The excitation frequency has a decisive effect on depth detection capability; i.e. the distribution of the eddy current strength in the direction of depth:
With increasing distance away from the surface the eddy current strength drops considerably. The eddy currents concentrate themselves largely on the surface; they are shielded to some extent in the direction of depth. This is known as the “skin effect”. One measure of the drop in eddy current strength with depth is the standard penetration depth. The higher the excitation frequency, the larger the strength of the eddy currents induced on the surface of the product to be tested (according to the law of induction). But on the other hand, the higher the excitation frequency, the more the eddy current strength drops in the direction of depth. (Note: The electrical conductivity and the relative permeability of the product to be tested have the same influence on the distribution of eddy current strength as does the excitation frequency.) For that reason, with the choice of frequency it is possible to exercise specific control on the measurement sensitivity as well as the zone of interaction (volume penetrated by eddy currents): High excitation frequencies generate strong eddy currents at the surface of the product to be tested and so they offer excellent sensitivity for surface defects.

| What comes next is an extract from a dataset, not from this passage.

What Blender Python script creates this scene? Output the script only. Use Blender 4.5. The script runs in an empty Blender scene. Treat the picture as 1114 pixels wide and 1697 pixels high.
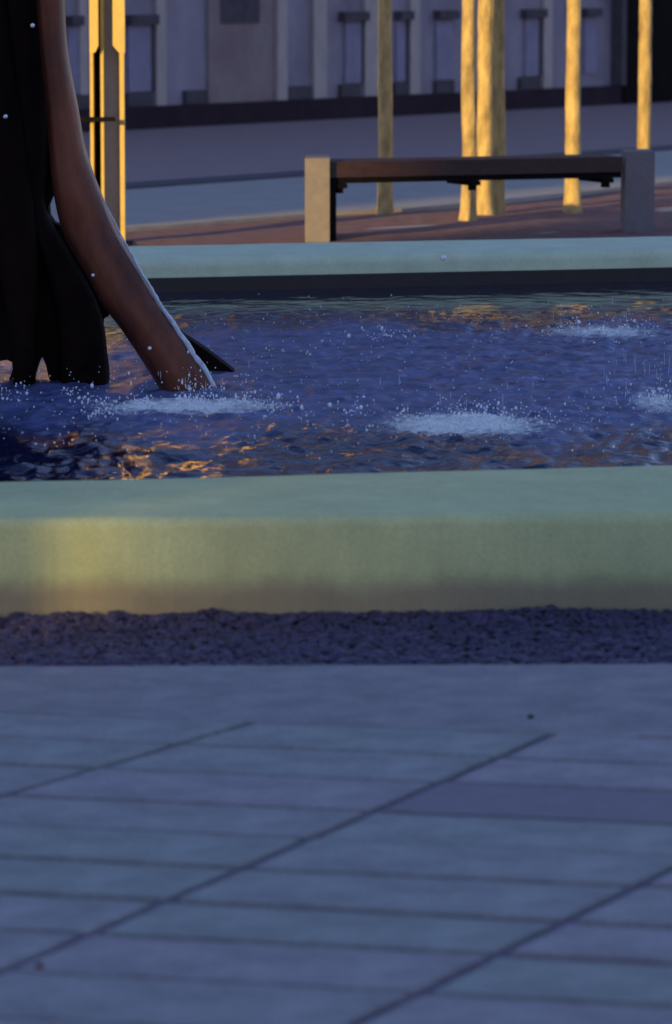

Because of their better penetration capacity, low excitation frequencies offer good sensitivity (detection capability) for defects lying under the surface (concealed defects). The choice of excitation frequency also has an influence on the phase separation angle of defects of different depths. This can be exploited for example in the examination of pipes using an internal coaxial probe (aka “bobbin”) with phase analysis: At low excitation frequencies the directions of signal drift (phase angles of signals) of internal defects of different depths or external defects of different depths hardly differ from one another. At increasing excitation frequency the separation angle of defects of different depths grows. This corresponds to better resolution capacity in the direction of depth. (Note: The electrical conductivity and the relative permeability of the product to be tested have the same influence on the phase separation angle as does the excitation frequency.)